Megalithic tomb - wedge tomb, Lugdoon, Co. Sligo
Co. Sligo |
Megalithic Tombs
On a stretch of County Sligo's landscape sits a wedge tomb, one of the most widespread yet least understood tomb types left by Ireland's prehistoric communities.
Wedge tombs, so called because their burial chambers taper in both height and width from front to back, were constructed during the late Neolithic and into the early Bronze Age, roughly between 2500 and 2000 BC. They are found in their greatest concentrations along the Atlantic seaboard, and Sligo, with its layered prehistoric landscape, holds a notable share of them.
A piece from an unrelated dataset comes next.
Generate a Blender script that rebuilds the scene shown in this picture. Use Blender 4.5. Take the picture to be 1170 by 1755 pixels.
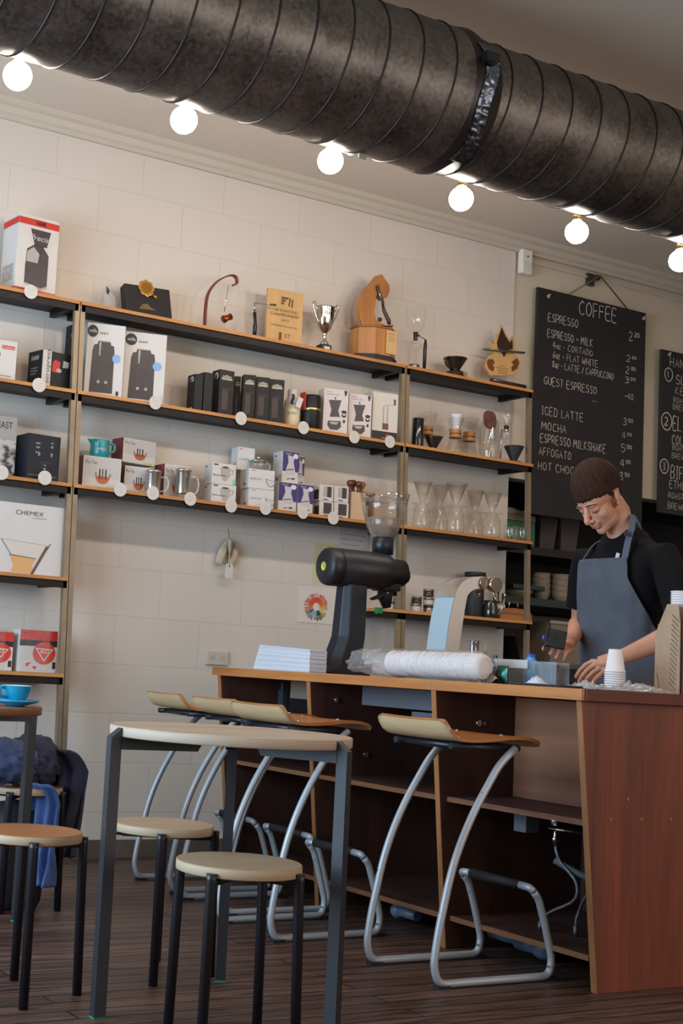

The Lugdoon example is documented in Seán Ó Nualláin's Survey of the Megalithic Tombs of Ireland, Volume V, covering County Sligo, published by the Stationery Office in Dublin in 1989. Ó Nualláin's county-by-county survey remains one of the foundational works for understanding the distribution and structural variety of Ireland's megalithic monuments, and the Sligo volume in particular maps a county exceptionally dense with prehistoric remains. Wedge tombs in this region were likely used for collective burial, possibly with ritual or territorial significance for the farming communities who built them, though the specifics of how and by whom any individual tomb was used are rarely recoverable from the archaeological record alone.